Foto: Republika/Putra M. Akbar
Foto udara rumah yang hancur akibat gempa dan longsor yang terjadi di kawasan Cijendil, Kecamatan Cugenang, Cianjur, Jawa Barat.

REPUBLIKA.CO.ID, JAKARTA -- Kepala Badan Meteorologi, Klimatologi dan Geofisika (BMKG), Dwikorita Karnawati mengatakan selama ini patahan Cugenang, pemicu gempa Kabupaten Cianjur, Jawa Barat, belum teridentifikasi. Padahal, patahan tersebut diketahui untuk merelokasi pembangunan permukiman.

"Jadi di Indonesia ini sudah identifikasi 295 patahan aktif. Namun patahan Cugenang yang ini belum termasuk yang teridentifikasi. Jadi ini yang baru saja ditemukan atau teridentifikasi," kata Dwikorita dalam konferensi pers daring diikuti di Jakarta, Kamis (8/12/2022).

Baca Juga

Dwikorita mengatakan, zona patahan Cugenang menjadi penting untuk diperhatikan lantaran harus dikosongkan apabila ada yang akan melakukan rekonstruksi atau pembangunan ulang kembali. "Jadi kalau membangun kembali, belum tahu patahan yang ada di mana. Dikawatirkan zona yang patah atau bergeser itu akan dibangun lagi, dan kurang lebih 20 tahun kemudian akan runtuh lagi," ujar Dwikorita.

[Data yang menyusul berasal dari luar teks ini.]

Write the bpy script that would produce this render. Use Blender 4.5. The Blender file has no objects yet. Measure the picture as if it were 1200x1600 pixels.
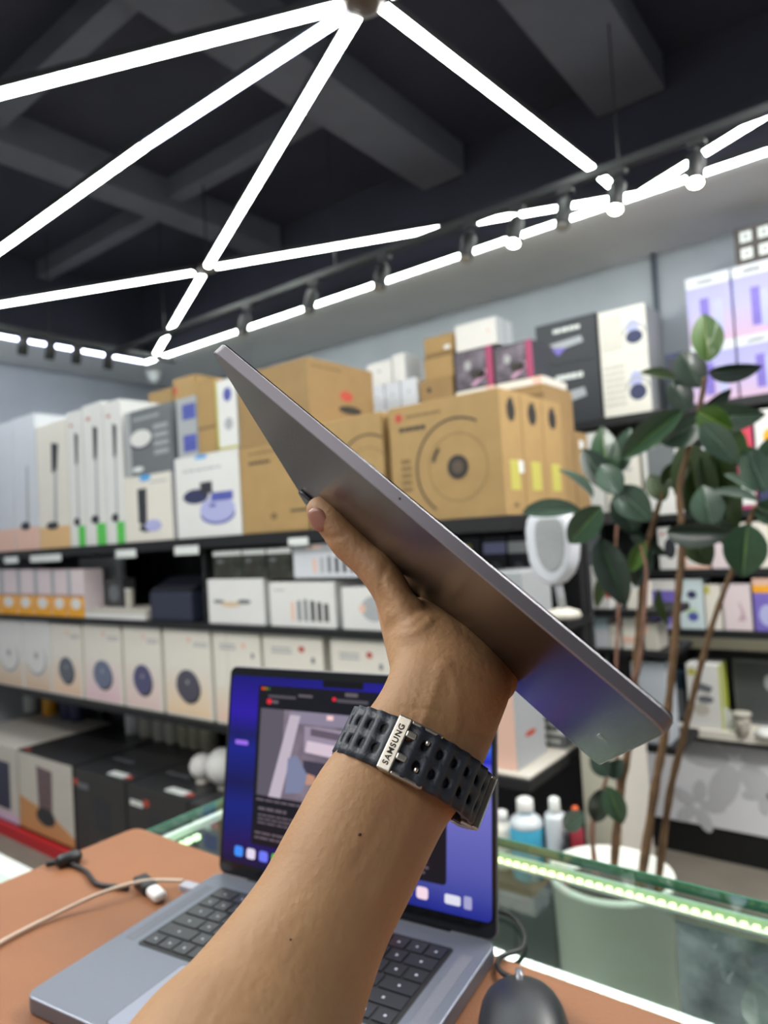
import bpy, bmesh, math, random
from mathutils import Vector, Matrix
random.seed(7)
scene = bpy.context.scene
C = scene.collection
PI = math.pi

# ------------------------------------------------------------------ camera
F = 1093.0; H = 1.65
RK = H / 1.6                                # room scale
NS = 0.88                                   # scale of the things on the counter
v1 = Vector((-1420, -122, 1093)).normalized()
v2 = Vector((841, 14, 1093)); v2 = (v2 - v1 * v2.dot(v1)).normalized()
up = v2.cross(v1)
if up.y < 0: up = -up
ROW = (-v1, v2, up)                       # world axes expressed in camera axes (right, up, forward)
def cam2w(q):                             # camera-axes vector -> world vector
    return Vector((ROW[0].dot(q), ROW[1].dot(q), ROW[2].dot(q)))
EYE = Vector((0, 0, H))
cd = bpy.data.cameras.new('camera'); cam = bpy.data.objects.new('camera', cd); C.objects.link(cam)
cr, cu, cf = cam2w(Vector((1, 0, 0))), cam2w(Vector((0, 1, 0))), cam2w(Vector((0, 0, 1)))
cam.matrix_world = Matrix(((cr.x, cu.x, -cf.x, EYE.x), (cr.y, cu.y, -cf.y, EYE.y), (cr.z, cu.z, -cf.z, EYE.z), (0, 0, 0, 1)))
cd.sensor_fit = 'VERTICAL'; cd.sensor_height = 24; cd.sensor_width = 18
cd.lens = 24 * F / 1600; cd.clip_start = 0.02; cd.clip_end = 60
cd.dof.use_dof = True; cd.dof.focus_distance = 0.30; cd.dof.aperture_fstop = 5.8
scene.camera = cam

# ------------------------------------------------------------------ world, exposure
w = bpy.data.worlds.new('world'); scene.world = w; w.use_nodes = True
w.node_tree.nodes['Background'].inputs[0].default_value = (0.85, 0.86, 0.9, 1)
w.node_tree.nodes['Background'].inputs[1].default_value = 0.25
scene.view_settings.view_transform = 'Standard'; scene.view_settings.look = 'None'
scene.view_settings.exposure = 0.27; scene.view_settings.gamma = 1.0
scene.view_settings.use_curve_mapping = False
TUBE = 24.0                                # radiance of the ceiling LED tubes

# area lamps = unseen fill, added to brighten forearm, cabinets and plant (all above ceiling-grid level)
def area(name, loc, sx, sy, power, col=(1, 0.98, 0.94)):
    l = bpy.data.lights.new(name, 'AREA'); l.shape = 'RECTANGLE'; l.size = sx; l.size_y = sy
    l.energy = power; l.color = col
    o = bpy.data.objects.new(name, l); C.objects.link(o); o.location = loc; return o
area('fill_lamp', (-0.6, -1.4, 3.25), 1.8, 0.6, 26)
area('fill_lamp', (-2.2, -0.3, 3.2), 1.6, 0.6, 62)
area('fill_lamp', (0.5, 2.1, 3.25), 1.2, 0.6, 80)

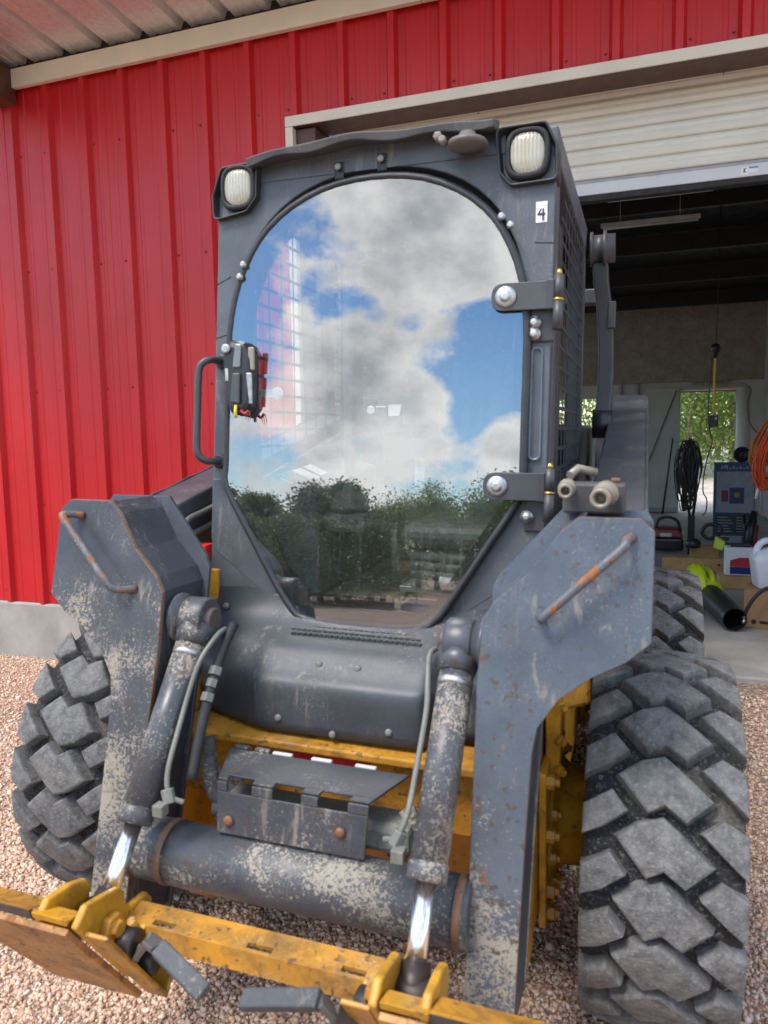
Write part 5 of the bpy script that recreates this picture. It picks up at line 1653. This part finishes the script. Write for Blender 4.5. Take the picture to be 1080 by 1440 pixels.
# big blue carton leaning by the doorway, round speaker on it
t = thing('blue_carton', (1.715, 7.2, FZ), 'tall blue printed carton standing beside the back doorway', 'carton', rz=R(-3))
mb = MB(); mb.box((-.21, 0, .001), (.21, .16, .96)); mb.build('carton', M['blue_print'], t, .005)
mb = MB(); mb.box((-.185, -.003, .40), (.20, -.0005, .86)); mb.build('picture_panel', M['grey_print'], t)
mb = MB(); mb.box((-.185, -.003, .15), (.20, -.0005, .385)); mb.build('text_panel', M['dark_print'], t)
mb = MB(); mb.box((-.185, -.003, .06), (.20, -.0005, .135)); mb.build('barcode_strip', M['grey_print'], t)
mb = MB(); mb.box((-.05, -.0045, .50), (.10, -.003, .68)); mb.build('picture', simple('picture_blue', (.03, .05, .15), .4), t)
mb = MB(); mb.box((-.13, -.0045, .52), (-.06, -.003, .65)); mb.build('picture', simple('picture_red', (.18, .03, .06), .4), t)
mb = MB(); mb.lathe([(.03, 0), (.03, .001)], 16, axis_mat((.03, -.0048, .60), (0, -1, 0))); mb.build('picture', simple('picture_yellow', (.30, .28, .03), .4), t)
for k in range(6):
    mb = MB(); mb.box((-.165, -.0045, .18 + .032 * k), (-.01 - .02 * (k % 3), -.003, .188 + .032 * k)); mb.build('text_line', M['grey_print'], t)
    mb = MB(); mb.box((.03, -.0045, .18 + .032 * k), (.16 - .02 * (k % 2), -.003, .188 + .032 * k)); mb.build('text_line', M['grey_print'], t)
mb = MB(); mb.box((-.15, -.0045, .075), (-.04, -.003, .12)); mb.build('barcode', M['dark_print'], t)
mb = MB(); mb.box((.09, -.0045, .07), (.18, -.003, .125)); mb.build('price_label', simple('dull_red_label', (.22, .04, .04), .5), t)
mb = MB()
for (a, b, c, d) in ((-.14, .885, -.125, .935), (-.125, .92, -.105, .90), (-.105, .90, -.085, .935), (-.085, .885, -.07, .935)):
    mb.box((a, -.0045, min(b, d)), (c, -.003, max(b, d)))
for k in range(7): mb.box((-.055 + .034 * k, -.0045, .893), (-.034 + .034 * k, -.003, .905 + .012 * (k % 2)))
mb.build('lettering', M['grey_print'], t)
t = thing('round_speaker', (1.79, 7.26, FZ + .962), 'round black speaker on top of the blue carton', 'speaker')
mb = MB(); mb.lathe([(.02, .06), (.075, .055), (.088, .03), (.09, 0), (.082, -.012), (.075, -.008), (.05, .012), (.03, .02)], 32, axis_mat((0, 0, .085), (0, -1, .05)) @ Matrix.Scale(-1, 4, (0, 0, 1))); mb.build('speaker_shell', M['black'], t)
mb = MB(); mb.lathe([(.026, 0), (.018, .01), (.004, .014)], 20, axis_mat((0, -.0, .085), (0, -1, .05)) @ Matrix.Translation((0, 0, -.02))); mb.build('speaker_cone', M['purple'], t)
# white plastic roll beside the doorway
mb = MB(); mb.tube([(0, 0, .001), (0, 0, 1.0), (.0, 0, 1.95)], [.10, .10, .098], 28); mb.tube([(0, 0, 1.951), (0, 0, 1.956)], [.075, .075], 24)
single(mb, 'plastic_roll', simple('white_roll', (.62, .61, .55), .45, var=.06), (2.18, 10.62, FZ), 'tall white plastic roll standing upright right of the back doorway', 'roll')
# coiled cords on the right wall
def coil(name, loc, n, w, h, mat, label, seed, lean):
    rl = random.Random(seed)
    t = thing(name, loc, label, 'cord coil', 'cord coils hanging at the right wall')
    mb = MB(); mb.tube([(0, .06, .02), (0, 0, .02), (0, -.01, .05)], .008, 8); mb.build('hook', M['steel'], t)
    for k in range(n):
        w_, h_ = w * rl.uniform(.5, 1.05), h * rl.uniform(.82, 1.05); oy = rl.uniform(-.045, .045); ox = rl.uniform(-.02, .02)
        pts = [(0, 0), (w_ * .35, -.10 * h_), (w_, -.55 * h_), (w_ * .8, -.85 * h_), (.0, -h_), (-w_ * .8, -.85 * h_), (-w_, -.55 * h_), (-w_ * .35, -.10 * h_)]
        P = smooth_path([(x + ox + lean * z, oy, z) for x, z in pts] + [(ox, oy, 0)], 4)[:-1]
        mb = MB(); mb.tube(P, .0075, 6, closed=True); mb.build('cord_loop', mat, t)
    return t
coil('cord_coil', (1.80, 5.45, 1.56), 16, .09, .42, M['orange2'], 'amber extension cord coil hanging behind the brighter orange coil', 3, .18)
c2 = coil('cord_coil', (1.86, 5.20, 1.60), 24, .12, .62, M['orange'], 'bright orange red extension cord coil with white plug at the right wall', 4, .20)
mb = MB(); mb.tube([(-.17, 0, -.62), (-.185, 0, -.72)], .013, 8); mb.build('plug', M['white_paint'], c2)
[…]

Sehingga menurut Dwikorita, penemuan atau penetapan zona patahan ini sangat vital dalam mendukung pembangunan kembali rumah-rumah yang rusak. Dwikorita mengatakan, salah satu dasar pertimbangan untuk menentukan strike, atau patahan, adalah rupture atau pecahnya permukaan tanah yang lurus atau sebagai manifestasi dari perpotongan bidang patahan dengan permukaan lintasan.

Menurutnya strike ini yang harus diwaspadai dan dihindari saat membangun kembali. Sebab, patahannya merupakan patahan aktif yang baru teridentifikasi.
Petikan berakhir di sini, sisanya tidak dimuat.